▶ [GIVEN INSTRUCTION] Look through the material below and give the number of lines holding "cave", with no other words.

▶ [DATA SEGMENT]

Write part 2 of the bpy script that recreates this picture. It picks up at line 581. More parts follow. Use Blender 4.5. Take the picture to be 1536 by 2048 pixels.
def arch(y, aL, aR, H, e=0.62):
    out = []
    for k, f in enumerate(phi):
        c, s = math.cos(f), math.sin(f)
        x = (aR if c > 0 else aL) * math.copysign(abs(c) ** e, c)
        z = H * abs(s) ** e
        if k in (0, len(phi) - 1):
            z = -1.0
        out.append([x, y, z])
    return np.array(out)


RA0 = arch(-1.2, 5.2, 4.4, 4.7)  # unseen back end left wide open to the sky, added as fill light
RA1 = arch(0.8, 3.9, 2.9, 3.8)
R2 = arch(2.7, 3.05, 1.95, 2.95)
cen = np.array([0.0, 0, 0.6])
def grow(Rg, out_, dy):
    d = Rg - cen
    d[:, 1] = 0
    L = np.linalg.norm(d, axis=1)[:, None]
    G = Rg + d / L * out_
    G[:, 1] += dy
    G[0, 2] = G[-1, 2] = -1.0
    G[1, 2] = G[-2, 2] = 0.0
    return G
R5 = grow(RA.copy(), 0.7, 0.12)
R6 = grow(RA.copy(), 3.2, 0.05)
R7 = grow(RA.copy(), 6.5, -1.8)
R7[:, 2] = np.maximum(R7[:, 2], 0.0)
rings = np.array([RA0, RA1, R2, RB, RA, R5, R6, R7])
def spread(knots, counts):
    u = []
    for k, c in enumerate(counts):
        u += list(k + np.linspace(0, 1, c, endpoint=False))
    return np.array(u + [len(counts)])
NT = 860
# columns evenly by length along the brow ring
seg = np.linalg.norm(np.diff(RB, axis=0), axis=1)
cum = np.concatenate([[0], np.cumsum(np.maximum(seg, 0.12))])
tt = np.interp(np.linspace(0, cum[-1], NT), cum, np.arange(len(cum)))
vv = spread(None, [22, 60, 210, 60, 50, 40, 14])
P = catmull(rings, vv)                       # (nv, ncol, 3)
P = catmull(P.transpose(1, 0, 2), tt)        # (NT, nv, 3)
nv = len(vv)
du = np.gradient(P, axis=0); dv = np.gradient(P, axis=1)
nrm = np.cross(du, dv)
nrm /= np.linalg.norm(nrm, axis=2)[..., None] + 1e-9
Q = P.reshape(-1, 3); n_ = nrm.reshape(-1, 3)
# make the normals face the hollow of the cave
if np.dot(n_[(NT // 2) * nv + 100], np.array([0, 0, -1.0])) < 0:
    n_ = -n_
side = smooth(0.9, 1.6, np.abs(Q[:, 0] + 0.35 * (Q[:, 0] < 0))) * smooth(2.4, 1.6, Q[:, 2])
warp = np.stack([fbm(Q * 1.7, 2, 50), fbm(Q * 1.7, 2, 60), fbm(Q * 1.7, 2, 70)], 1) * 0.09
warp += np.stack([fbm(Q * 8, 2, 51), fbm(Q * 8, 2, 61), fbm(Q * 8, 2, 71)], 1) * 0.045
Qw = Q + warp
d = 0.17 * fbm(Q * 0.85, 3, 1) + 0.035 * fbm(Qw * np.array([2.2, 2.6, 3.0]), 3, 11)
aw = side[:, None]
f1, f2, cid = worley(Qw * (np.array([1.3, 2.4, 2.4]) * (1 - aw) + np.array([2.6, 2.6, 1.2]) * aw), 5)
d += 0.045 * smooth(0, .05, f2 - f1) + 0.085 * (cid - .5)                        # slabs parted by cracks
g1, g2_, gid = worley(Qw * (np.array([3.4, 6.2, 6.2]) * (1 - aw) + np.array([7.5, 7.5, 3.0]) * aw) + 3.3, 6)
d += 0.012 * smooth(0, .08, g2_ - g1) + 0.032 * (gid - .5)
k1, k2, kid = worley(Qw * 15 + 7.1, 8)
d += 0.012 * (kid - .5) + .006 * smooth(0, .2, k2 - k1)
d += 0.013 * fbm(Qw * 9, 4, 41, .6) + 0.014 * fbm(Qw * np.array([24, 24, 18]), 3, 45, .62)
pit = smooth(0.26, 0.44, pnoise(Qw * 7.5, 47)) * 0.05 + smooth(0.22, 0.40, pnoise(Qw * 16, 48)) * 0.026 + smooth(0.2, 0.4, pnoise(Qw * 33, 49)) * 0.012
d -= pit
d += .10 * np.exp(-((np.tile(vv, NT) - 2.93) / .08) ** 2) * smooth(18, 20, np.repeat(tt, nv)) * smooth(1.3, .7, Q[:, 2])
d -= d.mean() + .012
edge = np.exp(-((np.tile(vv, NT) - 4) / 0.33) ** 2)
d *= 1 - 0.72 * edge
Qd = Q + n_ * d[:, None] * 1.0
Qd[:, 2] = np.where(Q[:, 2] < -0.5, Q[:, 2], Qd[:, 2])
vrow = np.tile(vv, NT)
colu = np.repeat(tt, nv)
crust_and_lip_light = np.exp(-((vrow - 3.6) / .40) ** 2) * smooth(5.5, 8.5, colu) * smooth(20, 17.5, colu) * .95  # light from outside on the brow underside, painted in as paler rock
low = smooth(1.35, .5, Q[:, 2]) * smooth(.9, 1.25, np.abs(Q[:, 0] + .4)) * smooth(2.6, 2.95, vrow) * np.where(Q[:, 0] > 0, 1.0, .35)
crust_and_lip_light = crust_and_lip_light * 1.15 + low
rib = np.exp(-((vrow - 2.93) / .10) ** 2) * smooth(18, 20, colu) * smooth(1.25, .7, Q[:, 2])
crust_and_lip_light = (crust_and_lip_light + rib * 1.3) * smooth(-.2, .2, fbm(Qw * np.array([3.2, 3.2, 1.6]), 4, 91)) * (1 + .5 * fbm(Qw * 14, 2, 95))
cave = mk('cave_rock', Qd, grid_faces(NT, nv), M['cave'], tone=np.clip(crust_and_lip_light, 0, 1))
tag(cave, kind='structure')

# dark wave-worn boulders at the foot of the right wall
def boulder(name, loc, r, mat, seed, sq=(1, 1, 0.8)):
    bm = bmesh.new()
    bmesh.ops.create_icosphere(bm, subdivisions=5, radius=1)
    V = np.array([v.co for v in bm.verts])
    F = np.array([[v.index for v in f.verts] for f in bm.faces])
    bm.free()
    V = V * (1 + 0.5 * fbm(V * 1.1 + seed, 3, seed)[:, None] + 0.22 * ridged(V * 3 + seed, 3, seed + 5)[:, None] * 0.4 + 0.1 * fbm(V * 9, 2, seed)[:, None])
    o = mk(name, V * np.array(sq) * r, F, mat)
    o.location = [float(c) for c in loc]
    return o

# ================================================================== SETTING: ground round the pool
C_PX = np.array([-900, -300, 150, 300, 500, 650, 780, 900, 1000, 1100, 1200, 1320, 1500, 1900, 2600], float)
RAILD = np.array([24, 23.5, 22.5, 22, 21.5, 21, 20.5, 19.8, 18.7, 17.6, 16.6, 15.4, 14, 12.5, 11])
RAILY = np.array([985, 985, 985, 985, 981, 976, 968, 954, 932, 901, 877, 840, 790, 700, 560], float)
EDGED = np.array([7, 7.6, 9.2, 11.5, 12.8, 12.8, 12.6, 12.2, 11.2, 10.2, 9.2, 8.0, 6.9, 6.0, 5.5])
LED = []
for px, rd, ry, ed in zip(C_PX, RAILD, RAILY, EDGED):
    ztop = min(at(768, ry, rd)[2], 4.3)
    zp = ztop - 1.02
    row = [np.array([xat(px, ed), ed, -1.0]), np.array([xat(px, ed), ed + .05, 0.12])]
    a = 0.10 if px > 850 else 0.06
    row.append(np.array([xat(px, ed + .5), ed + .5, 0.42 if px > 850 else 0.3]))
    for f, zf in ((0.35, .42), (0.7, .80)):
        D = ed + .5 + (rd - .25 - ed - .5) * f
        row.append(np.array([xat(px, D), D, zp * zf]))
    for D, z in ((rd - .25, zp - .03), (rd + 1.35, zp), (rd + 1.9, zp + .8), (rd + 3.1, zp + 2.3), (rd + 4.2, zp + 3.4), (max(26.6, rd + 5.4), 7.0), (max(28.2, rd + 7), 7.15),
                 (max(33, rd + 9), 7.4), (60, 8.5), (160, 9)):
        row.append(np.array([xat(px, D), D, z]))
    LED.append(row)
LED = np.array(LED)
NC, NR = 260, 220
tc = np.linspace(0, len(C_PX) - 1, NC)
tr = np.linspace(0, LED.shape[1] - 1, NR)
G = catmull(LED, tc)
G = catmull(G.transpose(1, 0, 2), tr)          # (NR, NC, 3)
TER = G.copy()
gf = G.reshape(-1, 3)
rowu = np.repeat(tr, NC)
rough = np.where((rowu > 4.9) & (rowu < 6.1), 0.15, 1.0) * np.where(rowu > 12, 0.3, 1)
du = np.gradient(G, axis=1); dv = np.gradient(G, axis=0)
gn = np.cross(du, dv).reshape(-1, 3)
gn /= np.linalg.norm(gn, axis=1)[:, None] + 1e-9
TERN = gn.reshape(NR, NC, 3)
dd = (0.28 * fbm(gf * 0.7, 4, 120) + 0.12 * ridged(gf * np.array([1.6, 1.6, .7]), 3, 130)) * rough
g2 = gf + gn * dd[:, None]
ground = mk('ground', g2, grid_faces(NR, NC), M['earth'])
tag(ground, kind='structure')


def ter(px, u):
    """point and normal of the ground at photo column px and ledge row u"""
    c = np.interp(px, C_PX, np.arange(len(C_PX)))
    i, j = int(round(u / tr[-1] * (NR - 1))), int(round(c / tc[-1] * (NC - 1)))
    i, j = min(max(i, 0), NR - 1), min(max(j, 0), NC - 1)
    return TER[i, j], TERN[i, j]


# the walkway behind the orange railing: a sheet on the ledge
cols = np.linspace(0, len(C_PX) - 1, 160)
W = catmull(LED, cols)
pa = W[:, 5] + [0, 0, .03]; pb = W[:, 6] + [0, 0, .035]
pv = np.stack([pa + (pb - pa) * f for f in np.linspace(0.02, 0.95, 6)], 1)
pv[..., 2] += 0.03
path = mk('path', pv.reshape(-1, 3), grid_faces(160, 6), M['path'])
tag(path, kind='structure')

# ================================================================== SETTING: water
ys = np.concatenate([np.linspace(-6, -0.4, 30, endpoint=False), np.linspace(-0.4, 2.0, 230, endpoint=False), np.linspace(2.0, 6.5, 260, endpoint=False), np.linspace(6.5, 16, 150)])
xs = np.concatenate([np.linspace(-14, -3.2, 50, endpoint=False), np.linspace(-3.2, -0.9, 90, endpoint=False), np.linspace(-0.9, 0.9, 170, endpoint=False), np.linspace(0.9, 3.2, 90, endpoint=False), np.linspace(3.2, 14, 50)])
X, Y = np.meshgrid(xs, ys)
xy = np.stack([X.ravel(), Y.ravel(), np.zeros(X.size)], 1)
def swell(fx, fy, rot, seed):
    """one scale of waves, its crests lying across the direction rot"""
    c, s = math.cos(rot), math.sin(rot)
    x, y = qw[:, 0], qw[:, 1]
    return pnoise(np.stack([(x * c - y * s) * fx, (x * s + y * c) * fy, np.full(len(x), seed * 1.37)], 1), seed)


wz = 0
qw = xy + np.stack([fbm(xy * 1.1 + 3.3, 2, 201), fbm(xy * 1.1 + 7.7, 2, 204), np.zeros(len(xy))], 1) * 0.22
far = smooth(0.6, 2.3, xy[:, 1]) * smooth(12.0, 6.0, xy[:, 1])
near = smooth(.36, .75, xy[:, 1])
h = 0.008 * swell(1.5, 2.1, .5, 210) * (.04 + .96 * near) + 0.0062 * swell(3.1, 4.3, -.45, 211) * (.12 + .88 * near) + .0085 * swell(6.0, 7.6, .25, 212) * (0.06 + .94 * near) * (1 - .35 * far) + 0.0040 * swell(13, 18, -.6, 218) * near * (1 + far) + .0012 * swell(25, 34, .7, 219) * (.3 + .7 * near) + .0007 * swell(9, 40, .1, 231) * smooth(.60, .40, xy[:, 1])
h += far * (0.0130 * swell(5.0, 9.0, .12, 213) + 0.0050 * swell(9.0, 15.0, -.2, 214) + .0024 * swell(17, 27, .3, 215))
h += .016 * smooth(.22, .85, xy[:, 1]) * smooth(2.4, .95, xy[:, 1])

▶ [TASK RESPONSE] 3